The delemma facing NEXTGEN architects is whether to eliminate the thousands of ground based navigation aids and hundreds of radar installations in favor of technologies which depend on one easily-disrupted technology (aka, ignoring the problem), retain a mix of legacy (read expensive) systems to act as a backup for GPS and ADS-B, or adopt a new technology - eLoran - and convince 200,000+ aircraft owners to shell out anywhere between $5K and $150K per aircraft for what they see as a low probability event.
As someone who has worked on teams examining the issue, eLoran appears to be the only good engineering choice; however, the FAA must balance the best engineering solution with what is for the Agency the bad economics of appearing to be the primary user of an expensive technology...in other words, looking like they want their pocket picked to pay for it.

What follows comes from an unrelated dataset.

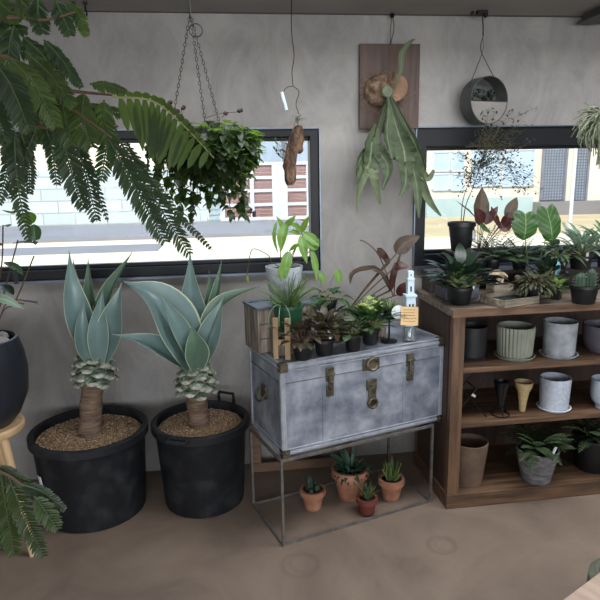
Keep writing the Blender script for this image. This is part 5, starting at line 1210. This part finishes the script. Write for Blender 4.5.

I would not worry too much about the issue for a bit. Most airlines have been and will continue to be exceptionally conservative about new technology - generally adding systems such as GPS and ADS-B to their fleets through new aircraft equipage versus retrofit - so figure at least 20 years for big changes in the way things get done in the NAS, if not longer. Twenty years is plenty of time to argue the pros and cons and develop a policy...and if we are lucky, it might even address the problem.
On Tue, Mar 24, 2009 at 12:00 AM, Lu Abel wrote:
> ... so I'm really
surprised the FAA is accepting this call for eliminating e-Loran.